Graded irreducible representations of Leavitt path algebras: a new type and complete classification

TL;DR

This paper introduces a new class of graded irreducible representations for Leavitt path algebras, expanding the classification of simple modules beyond existing Chen modules using graph-based primitive ideal characterization.

Contribution

It presents a novel type of graded simple module for Leavitt path algebras, completing the classification of graded simple modules and analyzing primitive ideals.

Findings

New class of graded simple modules introduced

Complete classification of graded simple modules achieved

Characterization of primitive ideals linked to graph properties

Abstract

We present a new class of graded irreducible representations of a Leavitt path algebra. This class is new in the sense that its representation space is not isomorphic to any of the existing simple Chen modules. The corresponding graded simple modules complete the list of Chen modules which are graded, creating an exhaustive class: the annihilator of any graded simple module is equal to the annihilator of either a graded Chen module or a module of this new type.
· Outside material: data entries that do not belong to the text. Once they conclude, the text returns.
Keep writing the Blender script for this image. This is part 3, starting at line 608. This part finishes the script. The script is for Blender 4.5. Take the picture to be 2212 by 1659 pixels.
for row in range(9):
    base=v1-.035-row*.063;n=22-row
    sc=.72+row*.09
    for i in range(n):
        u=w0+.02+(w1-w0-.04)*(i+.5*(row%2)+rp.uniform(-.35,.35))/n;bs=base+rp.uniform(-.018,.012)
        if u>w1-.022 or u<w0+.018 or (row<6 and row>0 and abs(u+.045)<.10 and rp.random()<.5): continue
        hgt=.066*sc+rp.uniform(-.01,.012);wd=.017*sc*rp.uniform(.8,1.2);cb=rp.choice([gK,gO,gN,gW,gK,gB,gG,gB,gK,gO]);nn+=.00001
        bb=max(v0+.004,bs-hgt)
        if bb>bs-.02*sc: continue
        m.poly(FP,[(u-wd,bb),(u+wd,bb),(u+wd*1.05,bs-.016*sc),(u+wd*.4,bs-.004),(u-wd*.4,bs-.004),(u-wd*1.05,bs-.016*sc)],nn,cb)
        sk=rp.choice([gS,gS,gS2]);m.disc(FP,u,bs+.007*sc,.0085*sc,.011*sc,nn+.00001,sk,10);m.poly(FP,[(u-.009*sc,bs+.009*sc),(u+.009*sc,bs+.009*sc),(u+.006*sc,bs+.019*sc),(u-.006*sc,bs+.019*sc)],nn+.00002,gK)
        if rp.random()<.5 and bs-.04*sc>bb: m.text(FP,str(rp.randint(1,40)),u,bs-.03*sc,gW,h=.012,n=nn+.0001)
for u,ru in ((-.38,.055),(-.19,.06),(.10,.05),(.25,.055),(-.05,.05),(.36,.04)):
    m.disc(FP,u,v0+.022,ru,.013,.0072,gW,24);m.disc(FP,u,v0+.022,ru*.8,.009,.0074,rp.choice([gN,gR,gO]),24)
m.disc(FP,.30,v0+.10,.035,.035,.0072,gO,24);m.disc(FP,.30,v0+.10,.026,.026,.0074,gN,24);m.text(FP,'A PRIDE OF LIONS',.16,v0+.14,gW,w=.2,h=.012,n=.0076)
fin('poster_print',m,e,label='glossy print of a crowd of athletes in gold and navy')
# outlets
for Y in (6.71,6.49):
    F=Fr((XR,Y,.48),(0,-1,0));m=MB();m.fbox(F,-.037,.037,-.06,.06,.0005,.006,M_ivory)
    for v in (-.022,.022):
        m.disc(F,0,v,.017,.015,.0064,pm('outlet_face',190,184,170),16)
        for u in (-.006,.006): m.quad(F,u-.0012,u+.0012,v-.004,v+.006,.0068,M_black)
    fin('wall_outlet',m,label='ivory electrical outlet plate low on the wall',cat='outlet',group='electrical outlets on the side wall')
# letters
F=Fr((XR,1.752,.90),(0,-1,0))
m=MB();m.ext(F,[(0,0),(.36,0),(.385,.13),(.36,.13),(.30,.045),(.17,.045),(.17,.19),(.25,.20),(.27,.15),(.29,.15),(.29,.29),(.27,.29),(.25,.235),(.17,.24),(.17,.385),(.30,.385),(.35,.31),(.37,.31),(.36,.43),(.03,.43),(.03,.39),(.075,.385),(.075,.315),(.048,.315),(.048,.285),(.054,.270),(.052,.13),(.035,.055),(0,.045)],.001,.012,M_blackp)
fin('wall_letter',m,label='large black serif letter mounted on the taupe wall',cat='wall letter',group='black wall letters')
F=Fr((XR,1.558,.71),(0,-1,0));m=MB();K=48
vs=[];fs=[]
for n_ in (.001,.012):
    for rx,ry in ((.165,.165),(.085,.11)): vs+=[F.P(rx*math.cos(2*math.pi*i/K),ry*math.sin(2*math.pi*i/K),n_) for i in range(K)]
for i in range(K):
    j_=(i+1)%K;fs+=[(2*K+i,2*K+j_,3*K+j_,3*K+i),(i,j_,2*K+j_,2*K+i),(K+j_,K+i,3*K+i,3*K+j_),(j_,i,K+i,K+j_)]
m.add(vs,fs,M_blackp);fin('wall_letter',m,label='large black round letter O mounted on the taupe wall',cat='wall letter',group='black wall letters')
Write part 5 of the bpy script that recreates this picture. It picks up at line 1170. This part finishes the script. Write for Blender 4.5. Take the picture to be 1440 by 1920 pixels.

Our characterization of graded primitive ideals of a Leavitt path algebra in terms of the properties of the underlying graph is the main tool for proving the completeness of such classification. We also point out a problem with the characterization of primitive ideals of a Leavitt path algebra in [K. M. Rangaswamy, Theory of prime ideals of Leavitt path algebras over arbitrary graphs, J. Algebra 375 (2013), 73 -- 90].